We formed the AALL Consumer Advocacy Caucus to better protect all law libraries from anti-consumer practices of information providers. We will recommend that AALL’s Executive Board petition appropriate government entities to remedy business practices that illegally restrict competition or otherwise harm law library consumers. We are just starting to consider ideas for our first recommendation, which we would like to propose for Board action at the July 2012 Business Meeting. To prepare our recommendation, we expect to survey AALL members on the nature and scope of a significant anti-consumer problem.

We need your help at this critical moment to target a problem of longstanding concern. What anti-consumer grievance most concerns you as a law librarian?

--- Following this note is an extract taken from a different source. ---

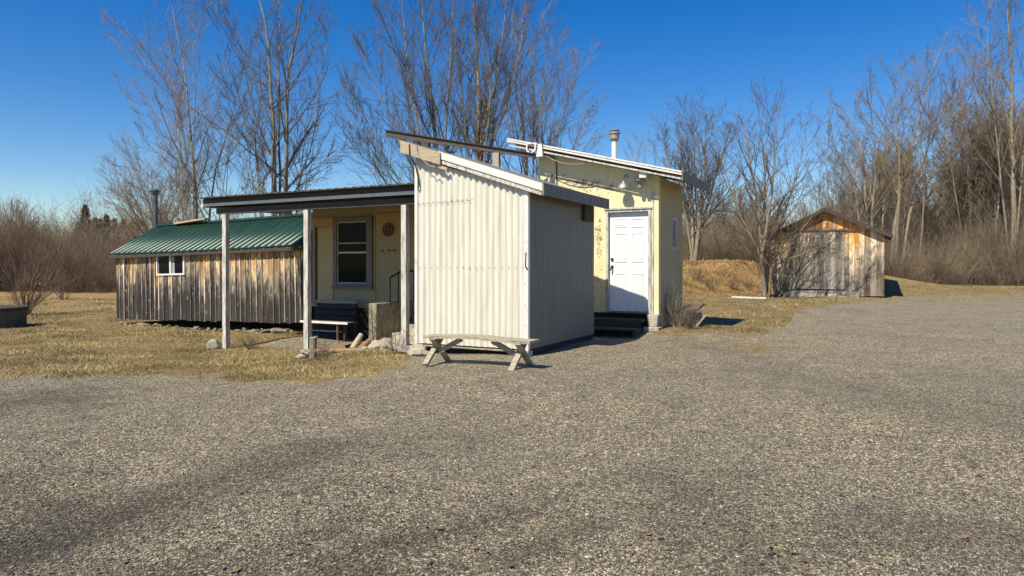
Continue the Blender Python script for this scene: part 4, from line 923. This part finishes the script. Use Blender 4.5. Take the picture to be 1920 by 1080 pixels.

For additional information including details on ways and means to communicate to the Caucus for this call, see the above linked post.

Do note the Consumer Advocacy Caucus is also soliciting specific examples about the kinds of problems consumers are experiencing with legal publishers by way of its Library Consumer Complaint Form. In the context of fair dealing concerns expressed in the law-lib message trail about West's add-ons/ancillary materials shipments (KeyRules, to be specific) earlier this month, Ginsborg posted the following message to law lib:

[The AALL] Consumer Advocacy Caucus would welcome your complaints about these kinds of problems with legal publishers. We aim to track as many complaints as we can. Doing so will help us reflect your concern as we collect evidence of unfair and anticompetitive business practices. We expect to use this evidence when we prepare our recommendations to the AALL Executive Board for government intervention.

[JH]

February 22, 2012 in Library Associations, News, Publishing Industry | Permalink

Comments

One practice I find harmful to law libraries is pricing models from Westlaw and Lexis, and possibly others, in which they do not offer a "pay-as-you-go" option. Instead, they insist on a firm executing a flat-rate contract.

Once upon a time Lexis offered the option to pay for searches using a credit card. This practice has also been discontinued.

It is not feasible to force firms to buy largely duplicative content under flat rate agreements, in effect, doubling their monthly costs for online legal information, when I would expect most firms would prefer to have one primary provider but also enjoy access to the other on an ad hoc basis for occasional research needs.